TV review: The Fried Chicken Shop
For years now we have had the likes of TV chef Jamie Oliver making us feel guilty for hitting our local fried food shop, or ordering a take-away pizza.
The message that fast food is unhealthy has been bandied about for so long that a lot of us feel really naughty when we are tucking into our tasty fried fish and chips on a Friday night.
So, I was interested to see how last night's The Fried Chicken Shop on Channel 4 would be presented.
They could easily jump on the health bandwagon and start lecturing us about clogged arteries and heart attacks.
Or, they could leave us alone to enjoy our takeaways and give us an insight into how and why our diet has changed.
It was the latter and the programme went to London where they focussed on an up-and-coming franchise called Roosters Spot.
Roosters Spot looked like most other fried chicken places – not that I go to many, you understand – but it seems today that you can't walk around a town or city without seeing one open, and usually filled with hungry customers.
It is no wonder there seems to be one on every high street as the fast food market is worth over £4 billion annually and there are more than 2,100 different chicken shops in the UK.

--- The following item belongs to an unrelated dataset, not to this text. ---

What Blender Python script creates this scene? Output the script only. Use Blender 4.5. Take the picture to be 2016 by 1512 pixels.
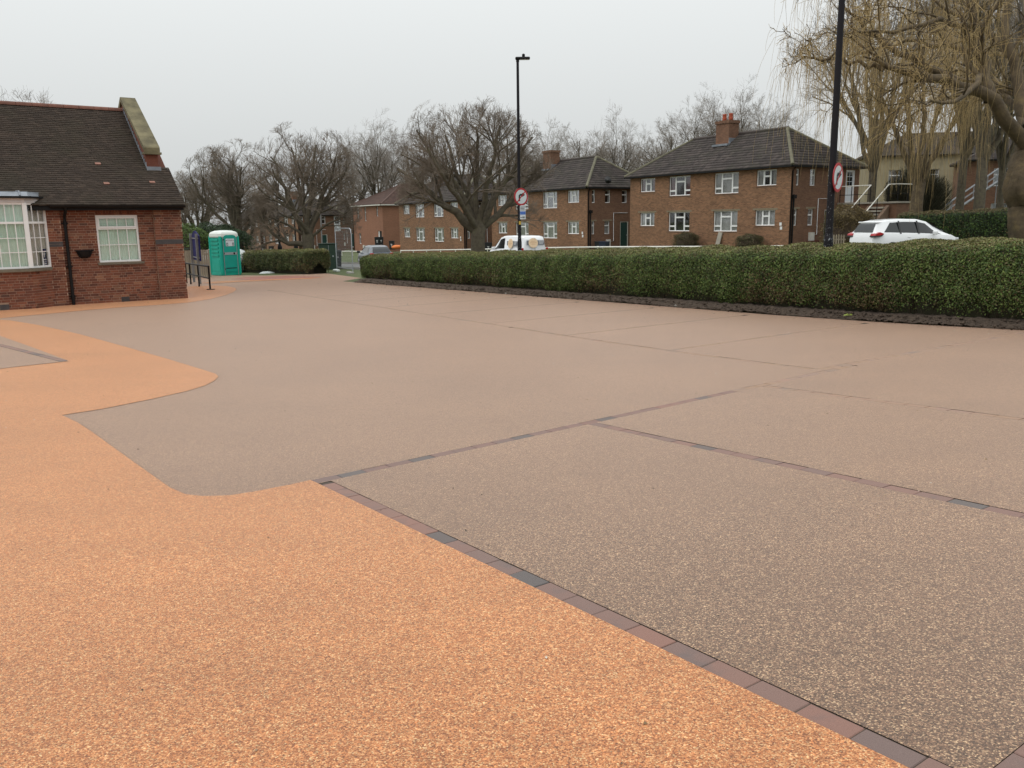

At the beginning of the programme we hear that in the past chicken was seen as a bit of a luxury and we would probably have only eaten about one a year – now all that has changed and it is the most popular meat we, as a nation, eat.
The chicken shop they showed in Clapham was flooded with regulars in the week and revellers on the weekend – and it is no wonder they are doing well when they are open 17 hours a day, seven days a week, 364 days a year – they close on Christmas Day.
Thirty-one-year-old British Pakistani Ali runs the shop which is a busy and bustling hub in the community – although it looks to be regularly filled with drunk, and sometimes violent, customers.
The shop is conveniently placed near a large nightclub and so each evening they could serve up to a thousand customers and stay open until 6am.
This is all fairly interesting, up to a point. However, it is hard to believe that anyone at Channel 4 thought it would be good to make an hour-long programme about a fried food shop.
Once you get past the message that we like fried chicken because it is cheap and tasty, there really isn't much left to say.
A lot of the customers seemed to have a screw loose and they looked like the kind of people that you would not like to bump into on a dark night.
The shop also gets visits from drag queens, school kids and university graduates who bark orders in the early hours of the morning.
It really is a melting pot of people, but by the end of the hour-long programme I was really bored.
There were a few interesting stories but I have to admit that if the programme was shown in another country I would be pretty embarrassed.
It made us look like a bunch of rude Neanderthals who eat with our fingers and talk with our mouths full of food.
It was a depressing hour of my life that I will never get back, and a real let-down from Channel 4.